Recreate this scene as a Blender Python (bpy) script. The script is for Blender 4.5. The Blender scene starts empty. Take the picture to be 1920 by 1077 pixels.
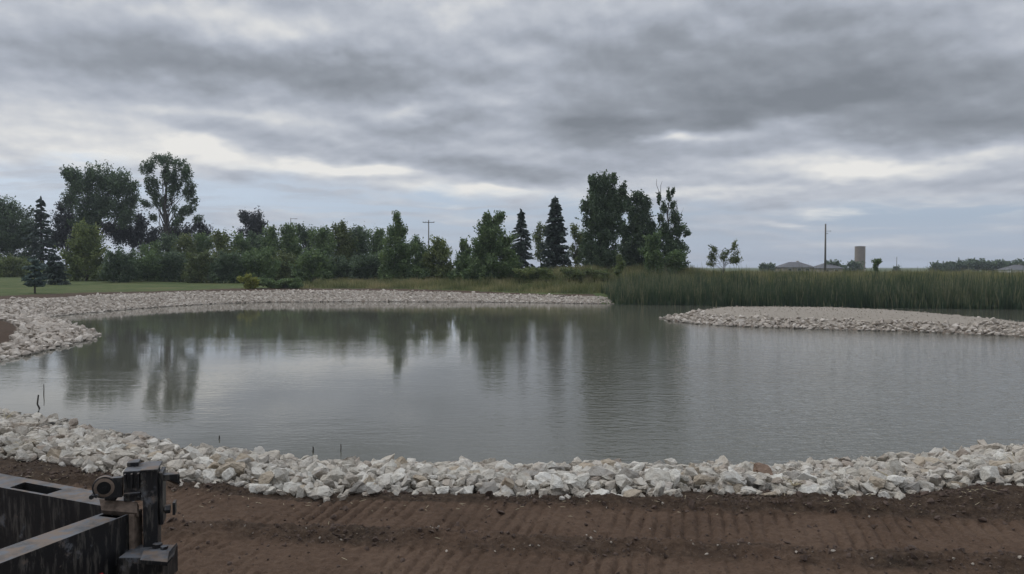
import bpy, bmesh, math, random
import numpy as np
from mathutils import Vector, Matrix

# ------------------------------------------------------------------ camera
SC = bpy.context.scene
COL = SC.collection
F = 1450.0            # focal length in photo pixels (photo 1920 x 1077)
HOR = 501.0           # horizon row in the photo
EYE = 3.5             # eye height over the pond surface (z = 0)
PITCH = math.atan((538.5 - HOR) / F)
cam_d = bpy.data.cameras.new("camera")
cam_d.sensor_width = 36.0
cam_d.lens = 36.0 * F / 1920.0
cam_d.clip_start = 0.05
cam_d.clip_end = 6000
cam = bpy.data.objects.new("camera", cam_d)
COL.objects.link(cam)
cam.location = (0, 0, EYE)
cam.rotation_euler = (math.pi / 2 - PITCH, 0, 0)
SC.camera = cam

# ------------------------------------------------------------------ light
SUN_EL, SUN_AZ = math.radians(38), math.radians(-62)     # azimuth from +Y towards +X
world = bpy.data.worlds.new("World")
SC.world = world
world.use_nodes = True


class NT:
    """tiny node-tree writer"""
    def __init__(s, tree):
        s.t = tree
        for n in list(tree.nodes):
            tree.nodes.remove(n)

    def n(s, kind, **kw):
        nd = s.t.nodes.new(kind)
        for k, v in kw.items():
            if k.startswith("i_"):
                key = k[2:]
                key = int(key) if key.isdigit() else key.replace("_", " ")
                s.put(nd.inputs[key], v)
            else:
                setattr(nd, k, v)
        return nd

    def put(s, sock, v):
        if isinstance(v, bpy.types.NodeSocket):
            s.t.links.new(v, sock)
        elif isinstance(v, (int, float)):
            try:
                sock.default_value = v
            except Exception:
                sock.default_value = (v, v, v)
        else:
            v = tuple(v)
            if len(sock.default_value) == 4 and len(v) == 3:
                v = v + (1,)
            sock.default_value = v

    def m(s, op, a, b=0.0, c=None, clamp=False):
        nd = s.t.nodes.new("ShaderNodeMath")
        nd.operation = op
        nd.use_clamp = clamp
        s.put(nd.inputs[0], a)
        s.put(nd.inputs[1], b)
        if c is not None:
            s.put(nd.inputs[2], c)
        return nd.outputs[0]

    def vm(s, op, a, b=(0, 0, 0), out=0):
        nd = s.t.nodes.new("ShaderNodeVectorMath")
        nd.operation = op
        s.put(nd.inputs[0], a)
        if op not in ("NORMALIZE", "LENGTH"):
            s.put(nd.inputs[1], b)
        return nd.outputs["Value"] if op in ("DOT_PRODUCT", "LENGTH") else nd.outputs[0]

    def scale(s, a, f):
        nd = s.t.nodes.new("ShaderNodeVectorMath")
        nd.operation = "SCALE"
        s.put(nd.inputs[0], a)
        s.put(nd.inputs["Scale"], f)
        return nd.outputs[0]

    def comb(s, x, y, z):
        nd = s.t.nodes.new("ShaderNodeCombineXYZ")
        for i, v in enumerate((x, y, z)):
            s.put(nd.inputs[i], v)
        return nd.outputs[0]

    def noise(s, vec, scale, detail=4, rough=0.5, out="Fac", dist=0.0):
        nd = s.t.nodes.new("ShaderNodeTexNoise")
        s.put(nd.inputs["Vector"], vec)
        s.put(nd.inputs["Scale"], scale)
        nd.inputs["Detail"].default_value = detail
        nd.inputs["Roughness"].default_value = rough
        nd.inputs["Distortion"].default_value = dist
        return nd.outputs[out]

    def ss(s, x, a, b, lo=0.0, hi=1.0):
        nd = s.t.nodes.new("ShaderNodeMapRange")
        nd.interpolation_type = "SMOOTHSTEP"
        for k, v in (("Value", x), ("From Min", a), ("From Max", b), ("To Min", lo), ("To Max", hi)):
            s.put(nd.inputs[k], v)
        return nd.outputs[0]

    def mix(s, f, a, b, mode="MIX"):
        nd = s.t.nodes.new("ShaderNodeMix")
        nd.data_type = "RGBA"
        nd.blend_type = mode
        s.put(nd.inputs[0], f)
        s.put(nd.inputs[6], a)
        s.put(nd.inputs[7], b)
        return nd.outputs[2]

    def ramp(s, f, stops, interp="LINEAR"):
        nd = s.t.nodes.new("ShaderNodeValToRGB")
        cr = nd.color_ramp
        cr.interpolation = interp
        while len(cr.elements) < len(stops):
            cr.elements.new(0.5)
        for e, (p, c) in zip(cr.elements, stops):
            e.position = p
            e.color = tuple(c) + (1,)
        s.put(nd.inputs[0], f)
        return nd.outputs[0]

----

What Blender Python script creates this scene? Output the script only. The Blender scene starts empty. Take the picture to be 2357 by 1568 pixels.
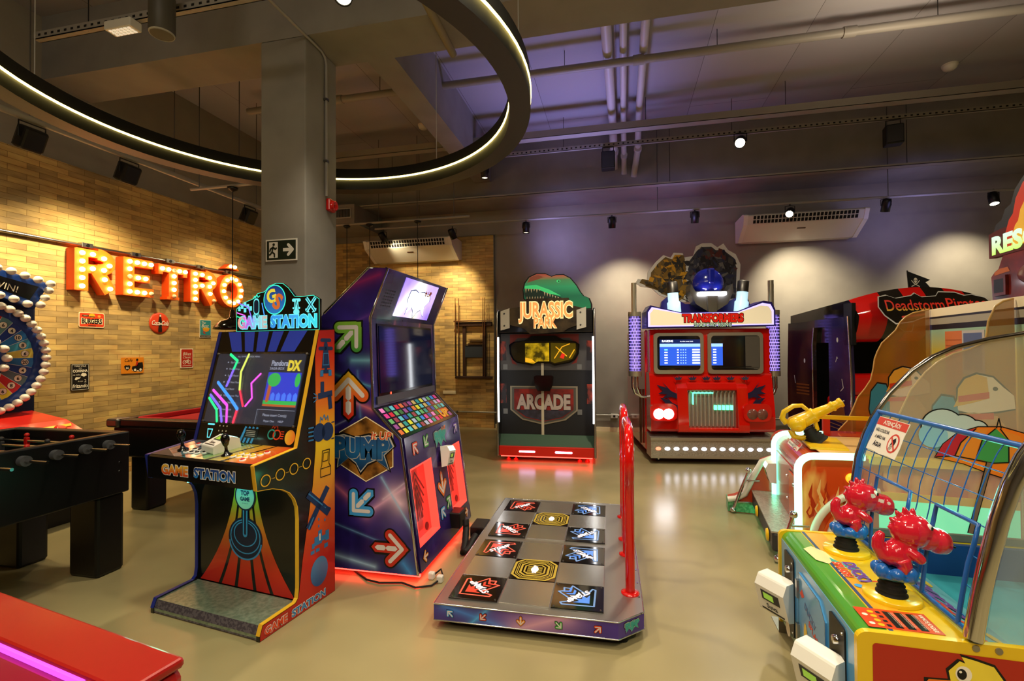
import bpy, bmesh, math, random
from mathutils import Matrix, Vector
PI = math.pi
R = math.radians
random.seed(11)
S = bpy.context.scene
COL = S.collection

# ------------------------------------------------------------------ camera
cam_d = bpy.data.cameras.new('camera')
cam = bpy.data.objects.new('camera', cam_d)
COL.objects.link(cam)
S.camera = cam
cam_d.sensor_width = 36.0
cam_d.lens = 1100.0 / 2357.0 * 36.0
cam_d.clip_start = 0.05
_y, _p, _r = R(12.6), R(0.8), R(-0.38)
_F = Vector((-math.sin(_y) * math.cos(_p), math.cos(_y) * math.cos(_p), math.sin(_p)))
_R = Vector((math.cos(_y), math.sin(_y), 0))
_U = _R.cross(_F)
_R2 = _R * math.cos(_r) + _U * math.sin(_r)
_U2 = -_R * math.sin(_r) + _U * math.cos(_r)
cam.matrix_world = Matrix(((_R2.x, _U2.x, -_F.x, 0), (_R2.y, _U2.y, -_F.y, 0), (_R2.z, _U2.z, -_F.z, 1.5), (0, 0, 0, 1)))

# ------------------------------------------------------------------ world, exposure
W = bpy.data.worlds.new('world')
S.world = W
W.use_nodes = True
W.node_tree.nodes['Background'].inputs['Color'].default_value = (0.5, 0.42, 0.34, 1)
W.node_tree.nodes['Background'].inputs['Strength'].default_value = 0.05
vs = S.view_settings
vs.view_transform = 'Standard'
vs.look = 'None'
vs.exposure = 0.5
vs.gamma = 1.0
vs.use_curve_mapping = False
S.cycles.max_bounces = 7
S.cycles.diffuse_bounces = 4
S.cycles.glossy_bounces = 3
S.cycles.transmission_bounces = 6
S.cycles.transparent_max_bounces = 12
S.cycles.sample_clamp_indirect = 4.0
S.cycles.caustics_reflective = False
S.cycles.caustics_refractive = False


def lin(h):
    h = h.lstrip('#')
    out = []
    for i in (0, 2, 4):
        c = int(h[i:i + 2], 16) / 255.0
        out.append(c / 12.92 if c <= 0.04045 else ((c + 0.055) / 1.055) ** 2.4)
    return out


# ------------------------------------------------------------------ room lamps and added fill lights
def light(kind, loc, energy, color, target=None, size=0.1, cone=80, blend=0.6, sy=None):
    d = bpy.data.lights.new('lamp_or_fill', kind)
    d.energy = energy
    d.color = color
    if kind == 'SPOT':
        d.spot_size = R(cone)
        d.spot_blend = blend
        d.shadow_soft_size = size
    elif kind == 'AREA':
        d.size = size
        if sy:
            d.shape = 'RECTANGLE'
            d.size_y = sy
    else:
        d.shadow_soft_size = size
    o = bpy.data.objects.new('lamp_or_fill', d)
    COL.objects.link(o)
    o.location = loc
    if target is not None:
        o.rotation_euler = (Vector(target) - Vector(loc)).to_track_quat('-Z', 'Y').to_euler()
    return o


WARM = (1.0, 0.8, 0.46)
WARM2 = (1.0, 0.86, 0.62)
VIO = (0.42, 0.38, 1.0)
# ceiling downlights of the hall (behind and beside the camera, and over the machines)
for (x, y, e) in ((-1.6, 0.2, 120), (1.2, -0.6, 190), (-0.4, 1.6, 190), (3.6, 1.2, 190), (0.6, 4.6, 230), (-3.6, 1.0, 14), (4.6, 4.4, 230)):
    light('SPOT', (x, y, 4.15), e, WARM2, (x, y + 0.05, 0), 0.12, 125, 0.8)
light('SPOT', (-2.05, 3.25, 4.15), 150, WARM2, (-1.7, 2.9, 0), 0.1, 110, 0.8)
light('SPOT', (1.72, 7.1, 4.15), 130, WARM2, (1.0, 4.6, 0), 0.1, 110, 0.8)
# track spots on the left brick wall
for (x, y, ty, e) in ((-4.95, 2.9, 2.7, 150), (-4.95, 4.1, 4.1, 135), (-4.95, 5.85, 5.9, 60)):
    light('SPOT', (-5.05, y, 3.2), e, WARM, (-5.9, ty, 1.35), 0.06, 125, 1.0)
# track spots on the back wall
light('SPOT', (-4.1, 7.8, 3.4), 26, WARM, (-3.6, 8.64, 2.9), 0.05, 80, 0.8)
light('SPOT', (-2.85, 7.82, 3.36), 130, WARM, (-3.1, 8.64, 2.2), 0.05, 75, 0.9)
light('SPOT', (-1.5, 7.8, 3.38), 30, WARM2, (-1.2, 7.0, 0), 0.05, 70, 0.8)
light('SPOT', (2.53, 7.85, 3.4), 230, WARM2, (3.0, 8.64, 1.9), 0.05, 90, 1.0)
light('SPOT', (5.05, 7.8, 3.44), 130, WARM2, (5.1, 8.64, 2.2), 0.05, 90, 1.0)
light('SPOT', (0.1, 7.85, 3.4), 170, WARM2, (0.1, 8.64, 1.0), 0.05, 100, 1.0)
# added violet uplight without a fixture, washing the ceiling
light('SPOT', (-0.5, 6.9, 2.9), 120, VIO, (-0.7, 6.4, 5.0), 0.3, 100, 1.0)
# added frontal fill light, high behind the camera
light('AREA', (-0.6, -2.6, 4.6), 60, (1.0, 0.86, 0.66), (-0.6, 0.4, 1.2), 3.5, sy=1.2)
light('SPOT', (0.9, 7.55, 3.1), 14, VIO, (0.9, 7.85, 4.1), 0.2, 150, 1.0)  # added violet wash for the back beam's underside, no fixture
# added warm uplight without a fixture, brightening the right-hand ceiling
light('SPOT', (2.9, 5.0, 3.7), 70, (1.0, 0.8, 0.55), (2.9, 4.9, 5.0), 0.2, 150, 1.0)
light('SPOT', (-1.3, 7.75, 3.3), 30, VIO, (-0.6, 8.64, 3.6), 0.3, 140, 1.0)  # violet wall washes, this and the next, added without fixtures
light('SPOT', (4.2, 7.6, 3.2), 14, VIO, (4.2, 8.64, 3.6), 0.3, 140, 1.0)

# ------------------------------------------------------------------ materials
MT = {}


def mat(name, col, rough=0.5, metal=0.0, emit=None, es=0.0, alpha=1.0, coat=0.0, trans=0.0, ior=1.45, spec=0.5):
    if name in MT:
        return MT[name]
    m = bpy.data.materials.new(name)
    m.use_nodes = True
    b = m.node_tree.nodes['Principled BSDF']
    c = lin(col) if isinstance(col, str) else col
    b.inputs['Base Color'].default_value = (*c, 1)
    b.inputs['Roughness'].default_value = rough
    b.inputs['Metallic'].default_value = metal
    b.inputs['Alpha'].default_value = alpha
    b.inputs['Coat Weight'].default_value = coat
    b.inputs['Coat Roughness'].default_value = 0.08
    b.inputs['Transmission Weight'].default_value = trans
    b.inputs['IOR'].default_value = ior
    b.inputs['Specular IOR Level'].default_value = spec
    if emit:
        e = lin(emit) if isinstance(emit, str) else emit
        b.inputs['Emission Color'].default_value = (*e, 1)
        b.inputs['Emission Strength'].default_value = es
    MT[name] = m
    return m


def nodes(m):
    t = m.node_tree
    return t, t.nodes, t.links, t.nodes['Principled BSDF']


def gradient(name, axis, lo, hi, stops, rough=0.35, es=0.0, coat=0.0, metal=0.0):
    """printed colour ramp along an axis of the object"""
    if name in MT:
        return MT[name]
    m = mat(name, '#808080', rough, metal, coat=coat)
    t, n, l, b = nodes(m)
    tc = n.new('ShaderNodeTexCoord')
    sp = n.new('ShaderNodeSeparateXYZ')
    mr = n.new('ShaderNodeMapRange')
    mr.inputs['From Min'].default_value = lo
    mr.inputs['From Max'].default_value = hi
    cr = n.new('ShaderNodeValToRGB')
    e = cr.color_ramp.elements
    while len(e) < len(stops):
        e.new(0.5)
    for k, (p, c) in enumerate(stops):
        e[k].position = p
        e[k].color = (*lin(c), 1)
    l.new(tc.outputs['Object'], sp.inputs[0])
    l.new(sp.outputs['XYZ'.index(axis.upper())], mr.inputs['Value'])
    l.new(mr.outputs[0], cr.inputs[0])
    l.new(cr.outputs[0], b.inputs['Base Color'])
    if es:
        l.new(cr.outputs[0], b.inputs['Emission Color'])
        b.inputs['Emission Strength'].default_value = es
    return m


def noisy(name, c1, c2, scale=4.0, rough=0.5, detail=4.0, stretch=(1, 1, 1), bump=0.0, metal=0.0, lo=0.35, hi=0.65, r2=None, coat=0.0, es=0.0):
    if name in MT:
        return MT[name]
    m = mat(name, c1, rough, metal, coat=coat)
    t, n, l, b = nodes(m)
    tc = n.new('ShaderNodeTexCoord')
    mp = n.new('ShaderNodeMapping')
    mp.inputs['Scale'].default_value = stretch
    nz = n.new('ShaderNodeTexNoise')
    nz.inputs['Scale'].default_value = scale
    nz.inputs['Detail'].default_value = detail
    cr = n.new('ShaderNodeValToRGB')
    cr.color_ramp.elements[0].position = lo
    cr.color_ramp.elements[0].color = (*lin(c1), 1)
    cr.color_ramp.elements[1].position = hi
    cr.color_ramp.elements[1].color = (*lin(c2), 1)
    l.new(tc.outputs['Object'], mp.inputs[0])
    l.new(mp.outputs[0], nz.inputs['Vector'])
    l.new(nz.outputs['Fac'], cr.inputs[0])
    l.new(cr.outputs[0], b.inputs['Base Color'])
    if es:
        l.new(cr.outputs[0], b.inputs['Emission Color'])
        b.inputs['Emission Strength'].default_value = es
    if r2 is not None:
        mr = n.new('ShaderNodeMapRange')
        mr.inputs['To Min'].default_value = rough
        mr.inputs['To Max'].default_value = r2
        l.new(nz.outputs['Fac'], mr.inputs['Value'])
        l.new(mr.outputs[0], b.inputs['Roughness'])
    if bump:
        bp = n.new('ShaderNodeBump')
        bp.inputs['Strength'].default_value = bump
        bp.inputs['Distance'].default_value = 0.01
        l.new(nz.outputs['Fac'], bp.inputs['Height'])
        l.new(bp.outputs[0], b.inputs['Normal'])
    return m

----

• **WHAT THE EXERCISE ASKS**: Exactly and only the lines from the line with "Recreate this scene" to the line with "from mathutils import Vector, Matrix", both ends included, should be echoed. Do not carry over the pictures.

• **SOLUTION TO THIS EXERCISE**:
Recreate this scene as a Blender Python (bpy) script. The script is for Blender 4.5. The Blender scene starts empty. Take the picture to be 1920 by 1077 pixels.
import bpy, bmesh, math, random
import numpy as np
from mathutils import Vector, Matrix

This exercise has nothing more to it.